Mesmo que já existam streamers, jogadores profissionais, atores, obras e ficções que abordem esses temas, as comunidades precisam se conscientizar em relação a isso. O mundo é diverso e composto por pessoas diferentes, de etnias e orientações sexuais diferentes, por que a cultura pop também não pode dar voz a esse pessoal?

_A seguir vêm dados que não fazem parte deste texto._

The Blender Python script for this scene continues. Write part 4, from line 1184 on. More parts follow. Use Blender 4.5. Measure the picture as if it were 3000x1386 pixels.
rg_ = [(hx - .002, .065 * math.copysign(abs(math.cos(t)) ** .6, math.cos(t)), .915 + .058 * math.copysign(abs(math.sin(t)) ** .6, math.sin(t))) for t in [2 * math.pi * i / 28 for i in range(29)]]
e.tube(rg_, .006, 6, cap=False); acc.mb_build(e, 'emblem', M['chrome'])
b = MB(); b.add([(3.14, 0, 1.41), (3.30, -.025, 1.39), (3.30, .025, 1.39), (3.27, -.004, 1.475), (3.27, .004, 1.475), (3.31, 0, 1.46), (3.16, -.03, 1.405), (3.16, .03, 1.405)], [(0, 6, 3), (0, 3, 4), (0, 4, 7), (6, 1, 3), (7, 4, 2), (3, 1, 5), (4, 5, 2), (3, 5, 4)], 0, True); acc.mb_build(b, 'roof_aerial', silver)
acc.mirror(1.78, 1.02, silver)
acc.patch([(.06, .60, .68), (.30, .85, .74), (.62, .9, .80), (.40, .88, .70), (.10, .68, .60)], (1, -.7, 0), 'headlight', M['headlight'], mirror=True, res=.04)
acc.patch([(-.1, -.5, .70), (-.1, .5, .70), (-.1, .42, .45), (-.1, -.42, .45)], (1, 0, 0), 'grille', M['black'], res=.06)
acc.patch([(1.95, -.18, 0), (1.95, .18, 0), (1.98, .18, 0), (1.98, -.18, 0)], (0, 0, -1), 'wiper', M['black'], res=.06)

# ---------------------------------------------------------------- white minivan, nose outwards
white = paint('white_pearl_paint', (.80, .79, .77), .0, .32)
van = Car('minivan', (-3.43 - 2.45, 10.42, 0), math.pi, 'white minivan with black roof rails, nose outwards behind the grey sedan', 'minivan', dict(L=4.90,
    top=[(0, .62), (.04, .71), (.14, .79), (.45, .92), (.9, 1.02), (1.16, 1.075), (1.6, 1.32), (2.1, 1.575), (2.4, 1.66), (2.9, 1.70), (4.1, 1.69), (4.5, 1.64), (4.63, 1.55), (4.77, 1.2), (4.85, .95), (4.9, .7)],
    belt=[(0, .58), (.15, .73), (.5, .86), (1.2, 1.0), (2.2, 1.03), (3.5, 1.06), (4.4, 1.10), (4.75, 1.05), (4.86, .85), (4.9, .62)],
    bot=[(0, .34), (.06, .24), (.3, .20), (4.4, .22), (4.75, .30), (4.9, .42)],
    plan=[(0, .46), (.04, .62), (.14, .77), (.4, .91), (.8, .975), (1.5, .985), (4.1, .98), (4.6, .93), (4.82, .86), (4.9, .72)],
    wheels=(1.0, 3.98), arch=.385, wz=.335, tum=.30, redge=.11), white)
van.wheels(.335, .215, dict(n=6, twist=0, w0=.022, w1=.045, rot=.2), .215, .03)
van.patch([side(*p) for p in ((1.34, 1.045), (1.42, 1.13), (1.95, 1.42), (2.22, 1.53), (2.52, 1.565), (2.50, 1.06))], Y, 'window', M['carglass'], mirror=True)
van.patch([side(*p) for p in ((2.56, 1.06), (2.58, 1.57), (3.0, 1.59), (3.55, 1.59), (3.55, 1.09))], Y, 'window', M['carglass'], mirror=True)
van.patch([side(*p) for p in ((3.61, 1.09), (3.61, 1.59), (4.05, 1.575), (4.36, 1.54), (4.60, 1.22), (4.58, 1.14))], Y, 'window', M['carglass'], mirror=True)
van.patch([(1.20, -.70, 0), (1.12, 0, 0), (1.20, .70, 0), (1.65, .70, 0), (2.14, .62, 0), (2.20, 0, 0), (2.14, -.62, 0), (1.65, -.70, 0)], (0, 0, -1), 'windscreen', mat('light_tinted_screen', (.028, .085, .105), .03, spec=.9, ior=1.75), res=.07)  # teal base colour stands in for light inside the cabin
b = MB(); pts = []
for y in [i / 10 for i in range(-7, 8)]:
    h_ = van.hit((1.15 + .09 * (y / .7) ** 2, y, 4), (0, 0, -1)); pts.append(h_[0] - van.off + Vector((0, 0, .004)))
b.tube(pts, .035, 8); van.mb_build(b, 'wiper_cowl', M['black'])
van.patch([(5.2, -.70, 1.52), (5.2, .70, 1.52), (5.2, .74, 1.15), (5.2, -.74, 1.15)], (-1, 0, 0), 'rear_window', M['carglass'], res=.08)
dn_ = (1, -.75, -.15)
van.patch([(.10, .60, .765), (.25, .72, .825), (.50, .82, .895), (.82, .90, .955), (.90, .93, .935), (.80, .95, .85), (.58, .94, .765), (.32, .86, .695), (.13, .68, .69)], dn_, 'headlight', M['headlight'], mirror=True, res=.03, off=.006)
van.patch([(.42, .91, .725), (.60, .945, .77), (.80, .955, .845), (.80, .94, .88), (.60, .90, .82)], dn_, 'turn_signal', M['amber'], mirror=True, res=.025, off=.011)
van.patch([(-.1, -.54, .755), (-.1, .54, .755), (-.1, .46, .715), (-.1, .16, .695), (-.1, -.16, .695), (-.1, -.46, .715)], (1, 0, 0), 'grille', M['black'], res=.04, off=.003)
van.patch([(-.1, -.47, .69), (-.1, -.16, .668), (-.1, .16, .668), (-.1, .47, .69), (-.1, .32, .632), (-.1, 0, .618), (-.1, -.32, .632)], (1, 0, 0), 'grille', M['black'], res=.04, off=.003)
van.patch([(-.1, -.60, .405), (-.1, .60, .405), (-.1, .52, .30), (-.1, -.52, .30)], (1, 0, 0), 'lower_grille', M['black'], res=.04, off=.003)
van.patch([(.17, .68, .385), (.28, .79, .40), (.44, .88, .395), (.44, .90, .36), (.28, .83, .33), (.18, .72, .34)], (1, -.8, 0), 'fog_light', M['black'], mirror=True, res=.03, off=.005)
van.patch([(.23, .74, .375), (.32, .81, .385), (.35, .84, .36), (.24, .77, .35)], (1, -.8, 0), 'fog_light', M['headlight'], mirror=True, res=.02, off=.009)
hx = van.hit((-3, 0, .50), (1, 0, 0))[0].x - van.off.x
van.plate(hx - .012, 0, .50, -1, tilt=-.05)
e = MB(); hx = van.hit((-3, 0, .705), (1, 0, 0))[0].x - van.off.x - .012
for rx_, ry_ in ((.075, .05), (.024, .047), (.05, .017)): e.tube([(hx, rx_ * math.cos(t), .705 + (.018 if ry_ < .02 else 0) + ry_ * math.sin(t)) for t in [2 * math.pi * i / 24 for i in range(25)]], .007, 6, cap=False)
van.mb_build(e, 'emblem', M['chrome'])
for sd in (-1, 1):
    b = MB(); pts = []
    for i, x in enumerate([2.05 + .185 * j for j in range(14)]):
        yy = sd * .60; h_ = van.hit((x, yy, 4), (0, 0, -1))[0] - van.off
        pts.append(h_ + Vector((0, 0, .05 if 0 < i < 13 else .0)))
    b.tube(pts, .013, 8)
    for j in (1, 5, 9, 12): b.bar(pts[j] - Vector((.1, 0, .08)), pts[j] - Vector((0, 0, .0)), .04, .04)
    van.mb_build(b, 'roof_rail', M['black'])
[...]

Em suma, a comunidade nerd ainda é muito resistente quando falamos sobre minorias na Cultura POP; Quem não se lembra da chuva de ódio quando foram anunciadas as intérpretes Estelar e Dominó? No fim, as duas foram as melhores coisas de suas respectivas obras. O mais curioso, é que não vimos a mesma resposta negativa quando foi anunciado que Ezra Miller interpretaria Barry Allen, ou que Jason Momoa seria o Aquaman, já que ambos os atores diferem bastante de suas contrapartes nos quadrinhos.
É muito difícil falar de minorias em adaptações, já que esses personagens são de uma época onde ser aceito era quase impossível – Luke Cage surgiu só nos anos 70 e a Mulher-Maravilha era um sex symbol no começo.
Precisamos ser mais abertos e aceitar melhor as mudanças; Afinal, todos merecem ter seu espaço, independizante da cor, gênero ou orientação sexual.